Ab initio Charge Transport, Excitonic and Magneto-optical Properties of van der Waals Interfaces with Chalcogen Vacancies

Ab initio Charge Transport, Excitonic and Magneto-optical Properties of van der Waals Interfaces with Chalcogen Vacancies - Featured

Title: Ab initio Charge Transport, Excitonic and Magneto-optical Properties of van der Waals Interfaces with Chalcogen Vacancies
When: Monday, June 05, (2023), 12:00
Place: Department of Condensed Matter Physics, Faculty of Sciences, Module 3, Seminar Room (5th Floor).
Speaker: Daniel Hernangómez Pérez, Department of Molecular Chemistry and Materials Science, Weizmann Institute of Science, Israel.

Recently, there has been a significant amount of research on the charge transfer, magneto-optical, and excitonic properties of van der Waals materials.

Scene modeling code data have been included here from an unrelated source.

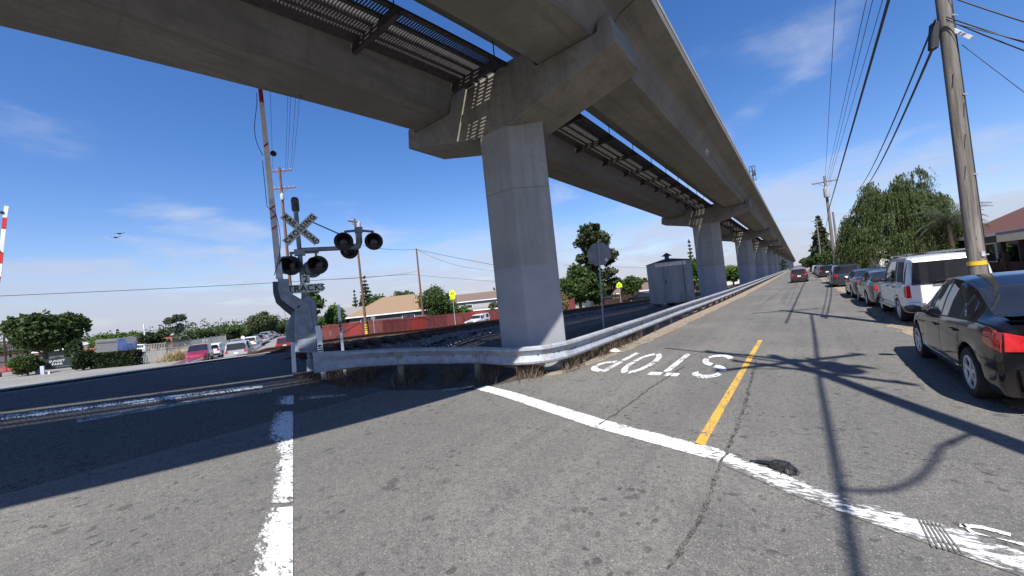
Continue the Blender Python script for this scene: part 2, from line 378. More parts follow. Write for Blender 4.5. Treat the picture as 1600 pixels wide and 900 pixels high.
def GP(*p): return ground_at(*p)
A=np.array
L=[(A([-6.10,6.12,0]),A([-5.98,6.42,0])),(A([-2.6,4.83,0]),A([-2.45,5.12,0])),(A([-1.0,4.42,0]),A([-.9,4.70,0])),(A([-.25,3.98,0]),A([-.1,4.24,0])),(A([.03,3.86,0]),A([.16,4.1,0]))]
strip('stop_line',L[:3],M['white_line'],.018)
strip('stop_line',L[2:],M['white_line_worn'],.018)
strip('stop_line',[(A([.03,3.86,0]),A([.16,4.1,0])),(A([.5,3.66,0]),A([.62,3.98,0])),(A([3.2,2.65,0]),A([3.3,2.98,0]))],M['white_line_worn'],.018)
strip('center_line',[(A([-1.175,4.74,0]),A([-1.06,4.74,0])),(A([-1.09,12.5,0]),A([-.985,12.5,0]))],M['yellow_line'],.018)
for q,m in (([(434,620),(459,619),(430,634),(459,633)],'dash_worn'),([(428,645),(458,644),(415,693),(458,690)],'dash_line'),([(428,693),(458,690),(420,790),(458,787)],'dash_worn'),([(418,797),(458,794),(384,905),(458,905)],'dash_line')):
    a,c,d,e=[GP(*p) for p in q]; strip('crossing_line',[(a,c),(d,e)],M[m],.020)
strip('rail_stop_line',[(GP(-40,655),GP(-40,665)),(GP(180,629),GP(180,637)),(GP(410,602),GP(410,608))],M['white_line_worn'],.020)
strip('rail_stop_line',[(GP(120,655),GP(120,662)),(GP(300,627),GP(300,632)),(GP(425,611),GP(425,614))],M['ghost_line'],.020)
strip('rail_stop_line',[(GP(468,621),GP(468,626)),(GP(540,617),GP(540,620))],M['ghost_line'],.020)
strip('rail_stop_line',[(GP(690,610),GP(690,613)),(GP(742,603),GP(742,606))],M['ghost_line'],.020)
# faint arrow outline by the stop line
strip('arrow_outline',[(GP(1500,822),GP(1500,828)),(GP(1535,826),GP(1535,831)),(GP(1580,838),GP(1580,843))],M['white_line_mid'],.022)
strip('arrow_outline',[(GP(1500,822),GP(1506,824)),(GP(1518,838),GP(1524,836)),(GP(1600,853),GP(1600,858))],M['white_line_mid'],.022)
for k in range(6):
    f=k/5; a=A([1432+35*f,810+13*f]); c=A([1456+47*f,860+11*f]); strip('scrape_mark',[(GP(*a),GP(a[0]+3.2,a[1]+.6)),(GP(*c),GP(c[0]+4.0,c[1]+.8))],M['road'],.0245)
# STOP lettering for oncoming traffic, in stencil strokes (u to the reader's right, v up, 0..1)
def arc(cx,cy,rx,ry,a0,a1,n=10): return [(cx+rx*math.cos(R(a0+(a1-a0)*i/n)),cy+ry*math.sin(R(a0+(a1-a0)*i/n))) for i in range(n+1)]
def stroke(pts,w,wy):
    out=[]
    for i,(x,y) in enumerate(pts):
        a=pts[max(0,i-1)];c=pts[min(len(pts)-1,i+1)];dx,dy=c[0]-a[0],c[1]-a[1];l=math.hypot(dx,dy) or 1
        out.append(((x-dy/l*w/2,y+dx/l*wy/2),(x+dy/l*w/2,y-dx/l*wy/2)))
    return out
letters={'S':[arc(.5,.74,.36,.2,20,160,8),arc(.5,.74,.36,.2,185,262,6),arc(.5,.27,.36,.21,80,-10,7),arc(.5,.27,.36,.21,-25,-160,9)],
 'T':[[(.06,.93),(.44,.93)],[(.56,.93),(.94,.93)],[(.5,.84),(.5,.0)]],
 'O':[arc(.5,.5,.36,.44,82,-0,8),arc(.5,.5,.36,.44,-6,-82,8),arc(.5,.5,.36,.44,-98,-174,8),arc(.5,.5,.36,.44,-180,-262,8)],
 'P':[[(.18,0),(.18,.44)],[(.18,.5),(.18,.96)],arc(.3,.72,.5,.21,88,4,8),arc(.3,.72,.5,.21,-4,-84,8)]}
b=MB(); X0,X1,Y0,Y1=-1.27,-4.42,7.92,10.35
for k,ch in enumerate('STOP'):
    for pts in letters[ch]:
        hz=len(pts)==2 and abs(pts[0][1]-pts[1][1])<.01
        sp=stroke(pts,.19,.11)
        P=[]
        for l,r in sp:
            row=[]
            for u,v in (l,r):
                x=X0+(X1-X0)*(k+.06+.88*u)/4; y=Y1+(Y0-Y1)*v; y+=.13*(x+2.8)*-.35; row.append((x,y,.019))
            P.append(row)
        b.grid(P)
o=b.build('stop_lettering',M['white_line_mid'],recalc=False)
for p in o.data.polygons: pass
b2=bmesh.new(); b2.from_mesh(o.data)
for f in b2.faces:
    f.normal_update()
    if f.normal.z<0: f.normal_flip()
b2.to_mesh(o.data); b2.free(); struct(o)
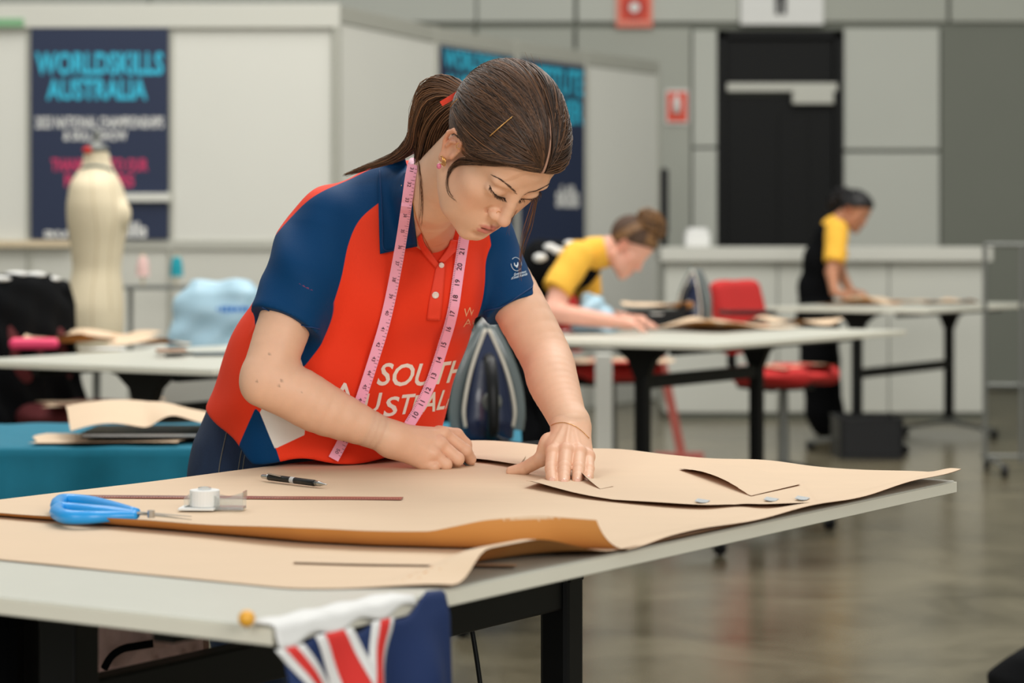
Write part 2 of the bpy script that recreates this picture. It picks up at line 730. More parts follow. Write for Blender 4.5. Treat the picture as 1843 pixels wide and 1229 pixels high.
# black door with transom and closer
dr = struct(thing('door_1', 'tall black hall door with a transom and a silver closer arm', None, (XW(1402), DW, 0)))
x0, x1 = XW(1292), XW(1516)
zt = ZW(56)
b = MB()
b.box((x0, DW - .05, 0), (x0 + .07, DW + .06, zt)).box((x1 - .07, DW - .05, 0), (x1, DW + .06, zt)).box((x0, DW - .05, zt - .06), (x1, DW + .06, zt))
b.build('frame', M_door, dr, world=True)
MB().box((x0 + .075, DW, 2.49), (x1 - .075, DW + .05, zt - .065)).build('transom_panel', M_door, dr, bevel=.004, world=True)
MB().box((x0 + .075, DW - .01, .01), (x1 - .075, DW + .05, 2.44)).build('door_leaf', M_door, dr, bevel=.004, world=True)
MB().box((x0 + .5, DW - .022, .3), (x1 - .28, DW - .008, 2.3)).build('inset_panel', M_door, dr, bevel=.004, world=True)
MB().box((x0 + .07, DW - .075, 2.475), (x1 - .05, DW - .04, 2.545)).build('closer_track', M_alu, dr, bevel=.004, world=True)
MB().box((XW(1424), DW - .10, ZW(188)), (XW(1498), DW - .01, ZW(160))).build('closer_body', M_alu, dr, bevel=.006, world=True)
MB().cyl((x0 + .14, DW - .09, 1.05), (x0 + .28, DW - .09, 1.05), .012).cyl((x0 + .14, DW - .09, 1.05), (x0 + .14, DW, 1.05), .014).build('handle', M_steel, dr, world=True)

# signs on the hall wall
t = thing('fire_sign', 'red square fire alarm sign with a white dot high on grey wall', 'sign', (XW(1141), DW - .06, ZW(50)))
MB().box((XW(1108), DW - .075, ZW(51)), (XW(1174), DW - .052, ZW(-16))).build('plate', mat('pale_red_sign', (226, 150, 130), .5), t, bevel=.004, world=True)
for i in range(9):
    xa = XW(1108) + (XW(1174) - XW(1108)) * (i + .1) / 9
    MB().prism([(0, 0), (.016, 0), (.032, .04), (.016, .04)], (xa, DW - .0755, ZW(50.5)), (1, 0, 0), (0, 0, 1), (0, -.001, 0)).build('stripe', M_redsign, t, world=True)
MB().box((XW(1115), DW - .080, ZW(38)), (XW(1168), DW - .074, ZW(-12))).build('red_field', M_redsign, t, world=True)
R90 = Matrix.Rotation(math.pi / 2, 3, 'X')
MB().cyl((XW(1141), DW - .074, ZW(15)), (XW(1141), DW - .085, ZW(15)), .098).build('ring', M_dkred, t, world=True)
MB().cyl((XW(1141), DW - .08, ZW(15)), (XW(1141), DW - .09, ZW(15)), .042).build('dot', M_whitep, t, world=True)

t = thing('extinguisher_sign', 'small red fire extinguisher sign with a white pictogram beside the door', 'sign', (XW(1218), DW - .05, ZW(222)))
MB().box((XW(1197), DW - .05, ZW(224)), (XW(1239), DW - .03, ZW(162))).build('plate', M_whitep, t, bevel=.004, world=True)
MB().box((XW(1200), DW - .055, ZW(220)), (XW(1236), DW - .045, ZW(166))).build('red_field', M_redsign, t, bevel=.004, world=True)
MB().lathe([(.02, 0), (.034, .012), (.034, .11), (.016, .135), (.014, .16)], (XW(1217), DW - .055, ZW(205)), 14).build('pictogram', M_whitep, t, smooth=True, world=True)

t = thing('restroom_sign', 'white square sign with a black standing figure above the black door', 'sign', (XW(1405), DW - .08, ZW(45)))
MB().box((XW(1331), DW - .085, ZW(46)), (XW(1480), DW - .06, ZW(-75))).build('plate', M_whitep, t, bevel=.004, world=True)
b = MB()
cx = XW(1403)
b.prism([(-.045, 0), (-.008, 0), (-.006, .13), (.006, .13), (.008, 0), (.045, 0), (.05, .2), (.085, .2), (.085, .29), (-.085, .29), (-.085, .2), (-.05, .2)], (cx, DW - .087, ZW(28)), (1, 0, 0), (0, 0, 1), (0, -.004, 0))
b.cyl((cx, DW - .086, ZW(28) + .345), (cx, DW - .091, ZW(28) + .345), .042)
b.build('figure', M_blackp, t, world=True)

# ------------------------------------------------------------------ exhibition partitions
DL = 14.3
KL = F / DL
XL = lambda px: (px - CX) / KL
ZL = lambda py: CH + (HY - py) / KL
wl = struct(thing('wall_left', 'white modular exhibition partition with aluminium posts at the left', None, (-3, DL, 0)))
posts = [-6.2, -5.2, -4.2, -3.72, XL(53), XL(307), XL(603)]
ZT = 2.50
for i in range(len(posts) - 1):
    a, c = posts[i] + .02, posts[i + 1] - .02
    MB().box((a, DL, 1.245), (c, DL + .03, ZT)).build('panel', M_panel, wl, bevel=.002, world=True)
    MB().box((a, DL + .004, .02), (c, DL + .03, 1.195)).build('panel', M_panel2, wl, bevel=.002, world=True)
for x in posts:
    MB().cyl((x, DL + .012, 0), (x, DL + .012, 2.6), .024, n=8).build('post', M_alu, wl, world=True)
MB().box((-6.2, DL - .012, 1.19), (posts[-1], DL + .036, 1.25)).build('rail', M_alu, wl, bevel=.003, world=True)
MB().box((-6.2, DL - .03, ZT), (posts[-1] + .03, DL + .04, 2.64)).build('fascia', M_panel2, wl, bevel=.004, world=True)
o = MB().box((-4.6, DL - .05, 1.205), (XL(128), DL - .012, 1.245)).build('wall_ledge', mat('beige_trim', (205, 188, 158), .6), bevel=.003)
tag(o, 'narrow beige ledge running along the partition behind the dress form', 'ledge')
o = MB().box((-3.9, DL - .045, ZL(50)), (XL(45), DL - .03, ZL(34))).build('fascia_strip', mat('green_strip', (120, 165, 125), .5), bevel=.003)
tag(o, 'pale green strip on the partition fascia in the top left corner', 'sign')

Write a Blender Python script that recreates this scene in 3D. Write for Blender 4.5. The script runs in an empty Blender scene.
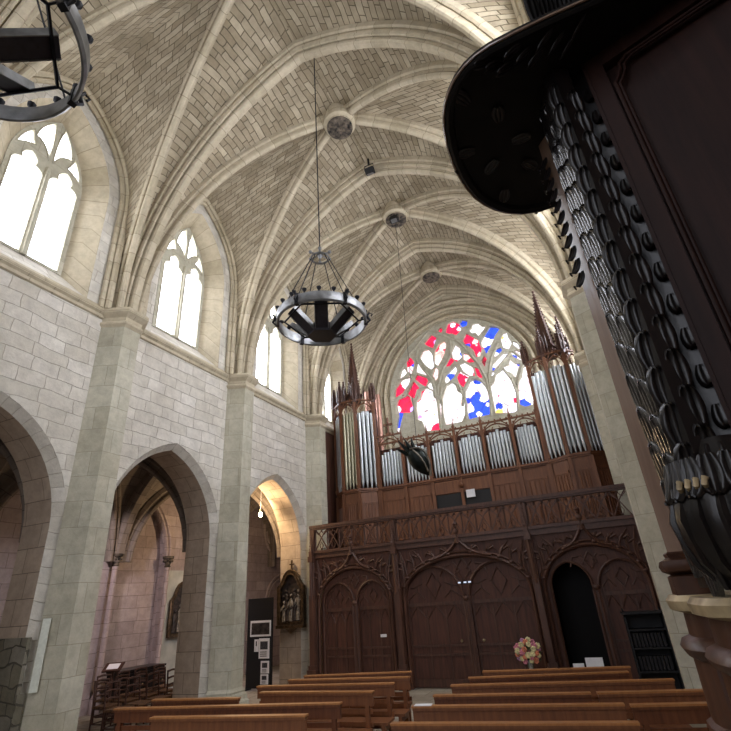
import bpy, bmesh, math, random
from math import sin, cos, pi, sqrt, hypot, atan2, radians
from mathutils import Vector, Matrix
from mathutils.geometry import tessellate_polygon
random.seed(7)
scene = bpy.context.scene
col = scene.collection
V = Vector

# ------------------------------------------------------------------ helpers
def srgb(h):
    c = [int(h[i:i+2], 16)/255 for i in (0, 2, 4)]
    return tuple((x/12.92 if x <= .04045 else ((x+.055)/1.055)**2.4) for x in c) + (1,)

class MB:
    """collects faces; build() links them as one mesh object"""
    def __init__(s):
        s.v = []; s.f = []; s.uv = []; s.col = []
    def add(s, vs, fs, uvs=None, cols=None):
        b = len(s.v); s.v += [tuple(p) for p in vs]
        for i, f in enumerate(fs):
            s.f.append(tuple(b+k for k in f)); s.uv.append(uvs[i] if uvs else None)
            s.col.append(cols[i] if cols else None)
        return s
    def box(s, x0, x1, y0, y1, z0, z1, M=None):
        vs = [V((x, y, z)) for z in (z0, z1) for y in (y0, y1) for x in (x0, x1)]
        if M: vs = [M @ p for p in vs]
        return s.add(vs, [(0,2,3,1),(4,5,7,6),(0,1,5,4),(2,6,7,3),(0,4,6,2),(1,3,7,5)])
    def prism(s, poly, d0, d1, M=None, cap=True):
        """poly in local xy extruded along local z"""
        n = len(poly)
        vs = [V((x, y, d0)) for x, y in poly] + [V((x, y, d1)) for x, y in poly]
        if M: vs = [M @ p for p in vs]
        fs = [(i, (i+1) % n, n+(i+1) % n, n+i) for i in range(n)]
        if cap: fs += [tuple(range(n-1, -1, -1)), tuple(range(n, 2*n))]
        return s.add(vs, fs)
    def plate(s, outer, holes, d0, d1, M=None):
        """flat plate with holes in local xy, thickness d0..d1 along z"""
        loops = [outer]+holes
        tri = tessellate_polygon([[V((x, y, 0)) for x, y in l] for l in loops])
        flat = [p for l in loops for p in l]; n = len(flat)
        vs = [V((x, y, d0)) for x, y in flat]+[V((x, y, d1)) for x, y in flat]
        if M: vs = [M @ p for p in vs]
        fs = [tuple(t) for t in tri]+[tuple(n+k for k in t) for t in tri]
        b = 0
        for l in loops:
            m = len(l)
            fs += [(b+i, b+(i+1) % m, n+b+(i+1) % m, n+b+i) for i in range(m)]; b += m
        return s.add(vs, fs)
    def lathe(s, prof, n=16, M=None, a0=0, a1=2*pi):
        full = abs(a1-a0-2*pi) < 1e-6; m = n if full else n+1
        vs = [V((r*cos(a0+(a1-a0)*k/n), r*sin(a0+(a1-a0)*k/n), z)) for r, z in prof for k in range(m)]
        if M: vs = [M @ p for p in vs]
        fs = [(i*m+k, i*m+(k+1) % m, (i+1)*m+(k+1) % m, (i+1)*m+k) for i in range(len(prof)-1) for k in range(n)]
        if full:
            if prof[0][0] > 1e-4: fs.append(tuple(range(m-1, -1, -1)))
            if prof[-1][0] > 1e-4: fs.append(tuple((len(prof)-1)*m+k for k in range(m)))
        return s.add(vs, fs)
    def tube(s, path, r, n=6, closed=False, sq=None):
        path = [V(p) for p in path]; m = len(path)
        rad = r if isinstance(r, (list, tuple)) else [r]*m
        rings = []; up = None
        for i, p in enumerate(path):
            a = path[(i-1) % m] if (closed or i > 0) else p
            b = path[(i+1) % m] if (closed or i < m-1) else p
            t = (b-a).normalized() if (b-a).length > 1e-9 else V((0, 0, 1))
            if up is None:
                up = V((0, 0, 1)) if abs(t.z) < .9 else V((1, 0, 0))
            x = up-t*up.dot(t)
            if x.length < 1e-6: x = t.orthogonal()
            x.normalize(); up = x; y = t.cross(x)
            q = rad[i]
            rings.append([p+x*(q*cos(2*pi*(k+.5)/n))+y*(q*sin(2*pi*(k+.5)/n)) for k in range(n)])
        vs = [p for g in rings for p in g]; fs = []
        for i in range(m if closed else m-1):
            j = (i+1) % m
            fs += [(i*n+k, i*n+(k+1) % n, j*n+(k+1) % n, j*n+k) for k in range(n)]
        if not closed:
            fs += [tuple(range(n-1, -1, -1)), tuple((m-1)*n+k for k in range(n))]
        return s.add(vs, fs)
    def sweep(s, path, prof, B, flip=1, closed=False):
        """profile (b, d) swept along a planar path; B is the plane's normal, d runs along N = flip * B x T"""
        path = [V(p) for p in path]; m = len(path); B = V(B); n = len(prof)
        cu = [0]
        for i in range(n): cu.append(cu[-1]+hypot(prof[(i+1) % n][0]-prof[i][0], prof[(i+1) % n][1]-prof[i][1]))
        vs = []; ln = [0]
        for i, p in enumerate(path):
            a = path[(i-1) % m] if (closed or i > 0) else p
            b = path[(i+1) % m] if (closed or i < m-1) else p
            t = (b-a).normalized(); N = B.cross(t).normalized()*flip
            if 0 < i < m-1:
                c = (path[i+1]-p).normalized().dot((p-path[i-1]).normalized()); k = 1/max(.5, sqrt((1+c)/2))
            else: k = 1
            vs += [p+B*x+N*(y*k) for x, y in prof]
            if i: ln.append(ln[-1]+(p-path[i-1]).length)
        fs = []; uv = []
        for i in range(m if closed else m-1):
            j = (i+1) % m
            for k in range(n):
                fs.append((i*n+k, i*n+(k+1) % n, j*n+(k+1) % n, j*n+k))
                l1 = ln[i+1] if i+1 < m else ln[i]+.2
                uv.append([(cu[k]+.07, ln[i]), (cu[k+1]+.07, ln[i]), (cu[k+1]+.07, l1), (cu[k]+.07, l1)])
        if not closed:
            fs += [tuple(range(n-1, -1, -1)), tuple((m-1)*n+k for k in range(n))]; uv += [None, None]
        return s.add(vs, fs, uv)
    def grid(s, rows, uvs=None):
        m = len(rows[0]); vs = [p for r in rows for p in r]; fs = []; uu = []
        for i in range(len(rows)-1):
            for k in range(m-1):
                fs.append((i*m+k, i*m+k+1, (i+1)*m+k+1, (i+1)*m+k))
                if uvs: uu.append([uvs[i][k], uvs[i][k+1], uvs[i+1][k+1], uvs[i+1][k]])
        return s.add(vs, fs, uu if uvs else None)
    def ball(s, c, r, n=8, sc=(1, 1, 1)):
        prof = [(sin(pi*i/n)*1.0, -cos(pi*i/n)) for i in range(n+1)]
        prof[0] = (0.0001, -1); prof[-1] = (0.0001, 1)
        return s.lathe(prof, max(6, n), Matrix.Translation(V(c)) @ Matrix.Diagonal((r*sc[0], r*sc[1], r*sc[2], 1)))
    def build(s, name, mat, parent=None, smooth=None, loc=None, mirror=None):
        me = bpy.data.meshes.new(name)
        vs = s.v
        if mirror is not None: vs = [(mirror-x, y, z) for x, y, z in vs]
        o0 = V(loc) if loc is not None else V((0, 0, 0))
        vs = [(p[0]-o0.x, p[1]-o0.y, p[2]-o0.z) for p in vs]
        me.from_pydata(vs, [], s.f)
        uvl = []; cll = []; has = any(c is not None for c in s.col)
        for i, p in enumerate(me.polygons):
            u = s.uv[i]
            if u is None:
                nv = p.normal
                for k in p.vertices:
                    c = V(vs[k])+o0
                    if abs(nv.z) > .75: uvl += [c.x, c.y]
                    else:
                        h = V((-nv.y, nv.x, 0))
                        uvl += [c.dot(h.normalized()) if h.length > 1e-6 else c.x, c.z]
            else:
                for q in u: uvl += [q[0], q[1]]
            if has: cll += list(s.col[i] or (1, 1, 1, 1))*len(p.vertices)
        me.uv_layers.new(name='UVMap'); me.uv_layers['UVMap'].data.foreach_set('uv', uvl)
        if has:
            me.color_attributes.new('tint', 'FLOAT_COLOR', 'CORNER'); me.color_attributes['tint'].data.foreach_set('color', cll)
        bm = bmesh.new(); bm.from_mesh(me)
        bmesh.ops.recalc_face_normals(bm, faces=bm.faces[:]); bm.to_mesh(me); bm.free()
        if smooth:
            me.shade_smooth(); me.set_sharp_from_angle(angle=radians(smooth))
        me.materials.append(mat)
        o = bpy.data.objects.new(name, me); col.objects.link(o)
        if loc is not None: o.location = o0
        if parent: o.parent = parent
        return o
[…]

This is because these materials are crucial components in ultrathin optoelectronic, photovoltaic, and photocatalytic applications, where quasi-particles and excitons act as carriers in charge, spin, and energy transfer processes. Structural complexity, reduced dimensionality, interface composition, and the presence of impurities and adatoms can significantly affect these processes. In this presentation, I will discuss some of these complexities using first principles, focusing on transition-metal dichalcogenides (TMDC) and TMDC-graphene interfaces. Specifically, I will explore the impact of atomic-size defects on optical and magnetic properties and demonstrate how the presence of defects can lead to structurally controllable excitonic magnetic response [1-3]. I will also examine the role of symmetries in charge transfer and excitonic properties in TMDC-graphene heterobilayers with monoatomic chalcogen vacancies, analyzing the impact of subgap defect-based features on microscopic dynamics and excitonic features. Finally, I will show how defects can become a slow coherent transport channel for interlayer charge transfer [4] while strongly altering the exciton properties of the TMDC-graphene interface through a combination of folding, screening, and mixing of optical transitions [5].

References:

  1. E. Mitterreiter, B. Schuler, A. Micevic, D. Hernangómez-Pérez, et al. Nat. Comm. 12, 3822 (2021).
  2. T. Amit, D. Hernangómez-Pérez, G. Cohen, D. Y. Qiu, and S. Refaely-Abramson, Phys. Rev. B 106, L161407 (2022).
  3. A. Hötger, T. Amit, J. Klein, et al. npj 2D Mater. Appl. 7, 30 (2023).
  4. D. Hernangómez-Pérez, A. Donarini, and S. Refaely-Abramson, Phys. Rev. B 107, 075417, Editors’ Suggestion, (2023).
  5. D. Hernangómez-Pérez, A. Kleiner, and S. Refaely-Abramson (arXiv:2303.13650).